▸ Material shown:
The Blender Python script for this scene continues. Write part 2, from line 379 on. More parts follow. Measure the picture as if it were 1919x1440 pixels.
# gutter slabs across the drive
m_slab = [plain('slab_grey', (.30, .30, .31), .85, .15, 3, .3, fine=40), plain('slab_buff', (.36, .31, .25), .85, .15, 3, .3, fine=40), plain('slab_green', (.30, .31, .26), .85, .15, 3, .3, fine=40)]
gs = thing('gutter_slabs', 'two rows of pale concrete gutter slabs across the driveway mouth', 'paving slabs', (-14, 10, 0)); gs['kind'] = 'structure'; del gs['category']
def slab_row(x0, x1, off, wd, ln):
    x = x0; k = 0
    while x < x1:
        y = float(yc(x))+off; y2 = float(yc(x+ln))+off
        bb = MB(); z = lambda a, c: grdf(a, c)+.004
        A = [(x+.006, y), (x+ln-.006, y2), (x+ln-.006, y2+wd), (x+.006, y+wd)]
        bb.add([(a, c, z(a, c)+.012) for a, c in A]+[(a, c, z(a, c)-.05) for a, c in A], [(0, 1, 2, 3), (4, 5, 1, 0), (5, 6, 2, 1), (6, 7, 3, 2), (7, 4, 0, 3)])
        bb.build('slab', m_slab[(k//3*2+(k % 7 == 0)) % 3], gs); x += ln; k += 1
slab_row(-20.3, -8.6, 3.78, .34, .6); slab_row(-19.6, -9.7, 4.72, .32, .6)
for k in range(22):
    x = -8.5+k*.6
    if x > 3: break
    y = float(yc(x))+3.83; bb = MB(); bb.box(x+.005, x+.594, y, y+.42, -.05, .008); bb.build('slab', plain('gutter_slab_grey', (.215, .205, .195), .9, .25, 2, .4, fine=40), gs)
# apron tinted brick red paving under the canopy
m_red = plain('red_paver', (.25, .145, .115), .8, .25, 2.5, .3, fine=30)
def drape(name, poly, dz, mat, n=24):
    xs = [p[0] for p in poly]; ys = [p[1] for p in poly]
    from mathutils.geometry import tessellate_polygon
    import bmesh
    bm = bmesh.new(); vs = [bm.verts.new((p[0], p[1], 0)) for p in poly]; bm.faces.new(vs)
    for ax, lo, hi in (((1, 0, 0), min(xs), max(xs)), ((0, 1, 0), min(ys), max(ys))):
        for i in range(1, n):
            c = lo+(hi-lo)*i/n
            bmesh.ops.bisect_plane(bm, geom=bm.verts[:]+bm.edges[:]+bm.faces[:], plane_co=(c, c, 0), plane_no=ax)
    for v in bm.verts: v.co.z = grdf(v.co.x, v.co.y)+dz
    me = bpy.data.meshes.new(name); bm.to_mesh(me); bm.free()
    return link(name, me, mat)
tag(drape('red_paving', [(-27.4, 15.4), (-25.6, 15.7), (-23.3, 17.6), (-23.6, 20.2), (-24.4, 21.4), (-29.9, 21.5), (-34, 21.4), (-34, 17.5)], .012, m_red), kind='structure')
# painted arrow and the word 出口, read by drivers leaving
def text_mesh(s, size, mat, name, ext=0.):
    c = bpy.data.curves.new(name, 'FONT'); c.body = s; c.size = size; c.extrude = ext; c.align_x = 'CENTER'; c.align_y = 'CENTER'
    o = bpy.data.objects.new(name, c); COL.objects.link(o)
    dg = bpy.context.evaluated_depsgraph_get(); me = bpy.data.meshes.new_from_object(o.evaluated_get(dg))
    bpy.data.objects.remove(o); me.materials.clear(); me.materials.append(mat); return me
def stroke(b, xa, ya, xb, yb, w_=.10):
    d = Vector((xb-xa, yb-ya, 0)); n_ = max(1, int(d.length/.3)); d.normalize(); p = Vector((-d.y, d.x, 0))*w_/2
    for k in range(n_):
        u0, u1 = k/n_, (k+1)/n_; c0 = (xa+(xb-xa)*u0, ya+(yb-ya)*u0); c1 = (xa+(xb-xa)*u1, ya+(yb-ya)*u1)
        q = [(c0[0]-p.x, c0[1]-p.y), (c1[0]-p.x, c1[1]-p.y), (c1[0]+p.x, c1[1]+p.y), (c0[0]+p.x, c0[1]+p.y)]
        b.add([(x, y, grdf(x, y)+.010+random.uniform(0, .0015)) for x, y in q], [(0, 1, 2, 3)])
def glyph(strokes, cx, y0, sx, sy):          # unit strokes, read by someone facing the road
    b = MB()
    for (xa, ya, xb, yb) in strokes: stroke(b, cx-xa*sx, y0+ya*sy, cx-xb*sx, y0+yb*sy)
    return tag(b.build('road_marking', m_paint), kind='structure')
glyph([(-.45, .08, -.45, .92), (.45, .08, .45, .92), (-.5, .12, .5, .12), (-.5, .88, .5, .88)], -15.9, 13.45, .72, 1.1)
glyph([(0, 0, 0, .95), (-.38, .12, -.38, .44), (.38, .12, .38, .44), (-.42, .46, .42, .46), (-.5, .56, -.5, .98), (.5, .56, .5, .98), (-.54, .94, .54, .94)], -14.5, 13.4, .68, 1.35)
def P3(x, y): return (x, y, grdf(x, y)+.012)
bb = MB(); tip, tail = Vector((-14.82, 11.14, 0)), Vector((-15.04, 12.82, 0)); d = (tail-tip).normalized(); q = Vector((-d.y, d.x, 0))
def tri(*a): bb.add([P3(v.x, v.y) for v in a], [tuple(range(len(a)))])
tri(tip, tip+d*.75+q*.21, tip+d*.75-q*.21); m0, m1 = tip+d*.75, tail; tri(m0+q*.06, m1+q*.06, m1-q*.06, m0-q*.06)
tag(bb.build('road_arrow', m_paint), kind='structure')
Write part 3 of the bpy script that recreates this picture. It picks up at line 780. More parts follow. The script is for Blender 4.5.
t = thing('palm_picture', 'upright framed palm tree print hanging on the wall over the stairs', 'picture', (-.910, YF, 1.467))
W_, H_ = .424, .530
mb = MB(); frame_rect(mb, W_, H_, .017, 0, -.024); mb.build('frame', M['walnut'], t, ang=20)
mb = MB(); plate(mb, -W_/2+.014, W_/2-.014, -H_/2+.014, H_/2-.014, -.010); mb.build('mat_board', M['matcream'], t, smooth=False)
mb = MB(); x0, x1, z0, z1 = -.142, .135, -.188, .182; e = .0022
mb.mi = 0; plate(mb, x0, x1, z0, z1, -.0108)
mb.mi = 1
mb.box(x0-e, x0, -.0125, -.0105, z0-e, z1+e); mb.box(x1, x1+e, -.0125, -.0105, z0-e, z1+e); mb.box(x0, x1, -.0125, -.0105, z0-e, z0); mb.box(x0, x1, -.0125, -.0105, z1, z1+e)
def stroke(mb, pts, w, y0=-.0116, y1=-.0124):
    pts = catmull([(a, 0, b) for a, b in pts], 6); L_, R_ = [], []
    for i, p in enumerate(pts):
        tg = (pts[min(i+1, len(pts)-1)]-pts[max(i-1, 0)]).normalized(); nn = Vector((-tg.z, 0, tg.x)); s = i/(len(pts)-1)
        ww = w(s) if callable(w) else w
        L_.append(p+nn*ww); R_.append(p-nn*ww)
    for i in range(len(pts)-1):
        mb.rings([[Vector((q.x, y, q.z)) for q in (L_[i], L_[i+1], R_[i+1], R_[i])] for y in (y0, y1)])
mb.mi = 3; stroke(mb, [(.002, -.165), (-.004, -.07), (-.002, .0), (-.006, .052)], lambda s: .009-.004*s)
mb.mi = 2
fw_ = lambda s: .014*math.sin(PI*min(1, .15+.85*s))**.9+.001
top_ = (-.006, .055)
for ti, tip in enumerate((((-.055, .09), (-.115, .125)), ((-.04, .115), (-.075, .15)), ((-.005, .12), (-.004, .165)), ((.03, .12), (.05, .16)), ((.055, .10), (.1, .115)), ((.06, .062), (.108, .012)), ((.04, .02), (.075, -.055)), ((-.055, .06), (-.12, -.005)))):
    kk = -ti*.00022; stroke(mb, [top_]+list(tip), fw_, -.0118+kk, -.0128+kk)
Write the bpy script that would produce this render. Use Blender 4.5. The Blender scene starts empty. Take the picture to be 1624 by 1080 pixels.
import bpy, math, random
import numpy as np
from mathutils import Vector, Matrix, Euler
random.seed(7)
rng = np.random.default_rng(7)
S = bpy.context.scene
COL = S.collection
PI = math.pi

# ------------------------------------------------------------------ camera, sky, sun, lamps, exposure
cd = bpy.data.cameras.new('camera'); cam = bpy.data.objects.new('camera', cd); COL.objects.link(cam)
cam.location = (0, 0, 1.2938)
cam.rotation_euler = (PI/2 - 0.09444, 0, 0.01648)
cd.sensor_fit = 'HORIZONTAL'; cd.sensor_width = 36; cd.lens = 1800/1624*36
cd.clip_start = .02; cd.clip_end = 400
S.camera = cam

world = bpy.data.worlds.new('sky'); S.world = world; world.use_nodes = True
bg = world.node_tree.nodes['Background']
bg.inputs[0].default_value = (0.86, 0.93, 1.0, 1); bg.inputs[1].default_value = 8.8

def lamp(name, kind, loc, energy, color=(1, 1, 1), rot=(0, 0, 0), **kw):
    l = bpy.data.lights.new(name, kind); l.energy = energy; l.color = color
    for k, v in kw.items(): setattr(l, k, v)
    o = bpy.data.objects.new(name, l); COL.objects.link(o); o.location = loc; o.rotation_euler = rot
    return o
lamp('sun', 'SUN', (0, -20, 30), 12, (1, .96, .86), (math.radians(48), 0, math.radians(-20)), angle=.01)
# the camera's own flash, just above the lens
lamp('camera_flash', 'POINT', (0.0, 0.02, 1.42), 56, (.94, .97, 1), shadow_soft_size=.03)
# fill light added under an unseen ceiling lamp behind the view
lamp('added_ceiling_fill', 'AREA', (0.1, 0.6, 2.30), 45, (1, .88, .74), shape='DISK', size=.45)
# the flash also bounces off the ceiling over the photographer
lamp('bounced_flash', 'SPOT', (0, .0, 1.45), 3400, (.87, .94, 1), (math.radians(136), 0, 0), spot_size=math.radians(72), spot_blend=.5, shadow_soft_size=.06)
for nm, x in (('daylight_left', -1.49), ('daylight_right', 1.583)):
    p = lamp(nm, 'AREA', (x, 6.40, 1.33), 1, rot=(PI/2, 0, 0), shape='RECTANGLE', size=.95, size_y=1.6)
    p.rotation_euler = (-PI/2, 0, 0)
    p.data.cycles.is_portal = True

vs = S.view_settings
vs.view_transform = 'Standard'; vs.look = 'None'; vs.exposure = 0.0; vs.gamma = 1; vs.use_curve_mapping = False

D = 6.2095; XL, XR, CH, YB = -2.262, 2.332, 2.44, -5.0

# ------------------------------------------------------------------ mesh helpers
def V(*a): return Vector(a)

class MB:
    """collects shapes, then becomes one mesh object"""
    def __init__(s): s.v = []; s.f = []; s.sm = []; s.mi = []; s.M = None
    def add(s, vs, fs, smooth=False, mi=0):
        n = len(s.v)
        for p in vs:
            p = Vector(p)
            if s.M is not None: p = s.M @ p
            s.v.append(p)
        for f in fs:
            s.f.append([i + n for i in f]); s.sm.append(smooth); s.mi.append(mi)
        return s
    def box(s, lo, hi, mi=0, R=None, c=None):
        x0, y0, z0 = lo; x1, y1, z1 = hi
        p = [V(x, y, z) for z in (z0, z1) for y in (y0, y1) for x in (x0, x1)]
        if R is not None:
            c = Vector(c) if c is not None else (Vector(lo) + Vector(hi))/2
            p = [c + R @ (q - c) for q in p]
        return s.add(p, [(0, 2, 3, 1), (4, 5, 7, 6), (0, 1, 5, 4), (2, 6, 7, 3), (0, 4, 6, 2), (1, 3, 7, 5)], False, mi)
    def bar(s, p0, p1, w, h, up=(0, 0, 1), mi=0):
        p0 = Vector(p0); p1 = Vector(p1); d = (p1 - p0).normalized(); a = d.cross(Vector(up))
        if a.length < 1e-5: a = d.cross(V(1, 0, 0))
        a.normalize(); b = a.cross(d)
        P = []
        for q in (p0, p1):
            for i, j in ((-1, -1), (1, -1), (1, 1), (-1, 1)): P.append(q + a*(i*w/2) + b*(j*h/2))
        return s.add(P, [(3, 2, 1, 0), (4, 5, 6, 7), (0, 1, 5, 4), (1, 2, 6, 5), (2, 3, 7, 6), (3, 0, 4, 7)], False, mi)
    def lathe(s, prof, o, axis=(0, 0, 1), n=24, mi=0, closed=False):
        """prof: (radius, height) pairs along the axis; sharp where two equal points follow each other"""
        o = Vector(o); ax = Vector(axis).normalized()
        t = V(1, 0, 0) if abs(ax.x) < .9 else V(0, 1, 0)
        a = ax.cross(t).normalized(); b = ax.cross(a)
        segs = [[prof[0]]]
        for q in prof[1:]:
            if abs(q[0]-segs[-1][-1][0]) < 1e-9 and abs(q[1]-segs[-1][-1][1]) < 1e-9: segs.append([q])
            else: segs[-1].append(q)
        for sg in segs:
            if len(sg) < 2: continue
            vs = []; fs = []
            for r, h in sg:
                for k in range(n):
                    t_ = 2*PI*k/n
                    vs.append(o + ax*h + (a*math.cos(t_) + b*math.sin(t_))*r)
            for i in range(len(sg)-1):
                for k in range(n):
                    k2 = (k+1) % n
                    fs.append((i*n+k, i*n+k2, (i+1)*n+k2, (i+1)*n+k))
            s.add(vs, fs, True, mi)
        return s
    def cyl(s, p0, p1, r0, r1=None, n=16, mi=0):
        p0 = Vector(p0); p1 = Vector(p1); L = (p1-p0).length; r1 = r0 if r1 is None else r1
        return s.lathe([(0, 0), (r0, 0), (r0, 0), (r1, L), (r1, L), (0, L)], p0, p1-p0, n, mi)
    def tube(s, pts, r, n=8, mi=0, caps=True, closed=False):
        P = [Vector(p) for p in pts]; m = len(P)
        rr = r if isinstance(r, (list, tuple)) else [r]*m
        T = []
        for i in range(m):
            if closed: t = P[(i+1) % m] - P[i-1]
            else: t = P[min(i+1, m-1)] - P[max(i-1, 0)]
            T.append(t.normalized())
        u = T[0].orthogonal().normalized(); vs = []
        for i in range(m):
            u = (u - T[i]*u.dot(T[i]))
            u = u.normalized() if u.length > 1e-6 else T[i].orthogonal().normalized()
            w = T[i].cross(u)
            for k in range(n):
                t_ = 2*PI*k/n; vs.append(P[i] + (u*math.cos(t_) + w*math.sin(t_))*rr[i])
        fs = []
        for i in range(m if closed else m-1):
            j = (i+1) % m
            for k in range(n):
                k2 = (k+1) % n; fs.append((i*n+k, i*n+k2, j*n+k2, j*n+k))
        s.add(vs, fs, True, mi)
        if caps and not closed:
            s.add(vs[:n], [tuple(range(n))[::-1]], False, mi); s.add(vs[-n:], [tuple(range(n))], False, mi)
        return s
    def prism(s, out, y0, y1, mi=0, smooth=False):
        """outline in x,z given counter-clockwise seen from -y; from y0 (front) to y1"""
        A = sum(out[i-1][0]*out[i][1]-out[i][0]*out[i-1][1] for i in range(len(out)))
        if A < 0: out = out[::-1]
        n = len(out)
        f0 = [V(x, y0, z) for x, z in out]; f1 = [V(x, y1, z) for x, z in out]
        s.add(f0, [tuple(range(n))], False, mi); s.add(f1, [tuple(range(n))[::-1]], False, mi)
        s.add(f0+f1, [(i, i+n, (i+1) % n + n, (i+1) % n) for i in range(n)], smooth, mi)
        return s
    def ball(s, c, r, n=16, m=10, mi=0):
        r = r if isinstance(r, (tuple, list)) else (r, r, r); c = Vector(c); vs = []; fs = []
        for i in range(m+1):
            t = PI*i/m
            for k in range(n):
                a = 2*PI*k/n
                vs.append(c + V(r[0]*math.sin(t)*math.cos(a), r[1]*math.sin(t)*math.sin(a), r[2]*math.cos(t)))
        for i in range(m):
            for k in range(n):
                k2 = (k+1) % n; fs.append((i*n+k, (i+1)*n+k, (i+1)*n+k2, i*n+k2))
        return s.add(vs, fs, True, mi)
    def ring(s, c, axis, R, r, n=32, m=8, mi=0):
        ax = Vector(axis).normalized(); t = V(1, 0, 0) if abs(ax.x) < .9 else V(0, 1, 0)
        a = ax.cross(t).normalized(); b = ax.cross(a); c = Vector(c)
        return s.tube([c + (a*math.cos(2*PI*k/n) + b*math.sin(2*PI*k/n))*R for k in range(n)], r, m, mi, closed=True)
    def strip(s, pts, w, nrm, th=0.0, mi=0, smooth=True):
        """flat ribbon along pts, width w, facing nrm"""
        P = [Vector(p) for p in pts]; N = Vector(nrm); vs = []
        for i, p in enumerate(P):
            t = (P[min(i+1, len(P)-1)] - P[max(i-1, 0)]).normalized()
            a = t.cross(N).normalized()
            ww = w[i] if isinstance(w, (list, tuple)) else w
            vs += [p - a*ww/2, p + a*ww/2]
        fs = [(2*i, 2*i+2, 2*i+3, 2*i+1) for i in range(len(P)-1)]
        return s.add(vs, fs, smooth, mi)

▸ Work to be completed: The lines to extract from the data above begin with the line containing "Write the bpy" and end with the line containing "PI = math.pi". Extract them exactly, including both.

▸ Task answer:
Write the bpy script that would produce this render. Use Blender 4.5. The Blender scene starts empty. Take the picture to be 1624 by 1080 pixels.
import bpy, math, random
import numpy as np
from mathutils import Vector, Matrix, Euler
random.seed(7)
rng = np.random.default_rng(7)
S = bpy.context.scene
COL = S.collection
PI = math.pi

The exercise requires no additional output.